At paragraph 111 Lord Briggs sets out numerous reasons for his dissent and he assesses that the majority’s approach will bring “a radical change” in how Part III cases are dealt with. Lord Briggs summarised at paragraph 144 that he would dismiss the appeal and said he would leave it to the Family Procedure Rules Committee to determine whether reform was required.

Conclusion

As a result of this decision, the ongoing litigation in respect of this particular case will continue and practitioners will await the judgment of the Court of Appeal in due course.

This case will now be remitted to the Court of Appeal to address the wife’s two further and alternative grounds of appeal:

  • that even if Cohen J was entitled to set aside the leave granted without notice, he should not have done so because after hearing from both parties he should still have been satisfied that the test for the granting of leave had been satisfied, and
  • the wife’s application should not have been dismissed as the court had jurisdiction under the Maintenance Regulation (Council Regulation (EC) No 4/2009. This was based on MFPA 1984 s16(3)  and was applicable as the application was made prior to Brexit on 31 December 2020.

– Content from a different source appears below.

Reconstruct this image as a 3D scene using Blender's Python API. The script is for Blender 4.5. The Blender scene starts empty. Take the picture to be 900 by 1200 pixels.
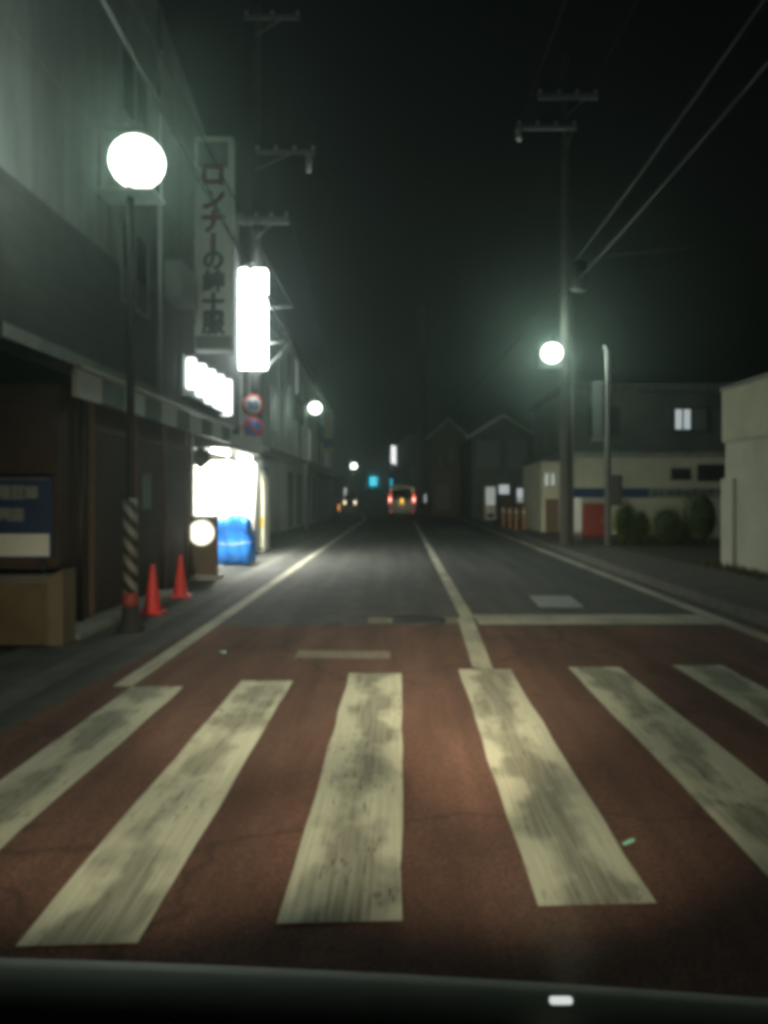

The case provides clearer guidance on the threshold test required to obtain leave. It also suggests that longer listings may be required to facilitate such applications and the fact that more now may be held “on notice” on the respondent.

In the meantime, it remains to be seen whether the Family Procedure Rules Committee will consider the issues raised by Lord Briggs in light of this judgment. Separately, the Law Commission isn’t expected to deal with Part III cases as part of its forthcoming review.

This judgment may increase the number of set aside applications made following the granting of leave following a without notice application. However, there will still need to be sufficient evidence that the test for the granting of leave had not been met, which will be a case-specific consideration.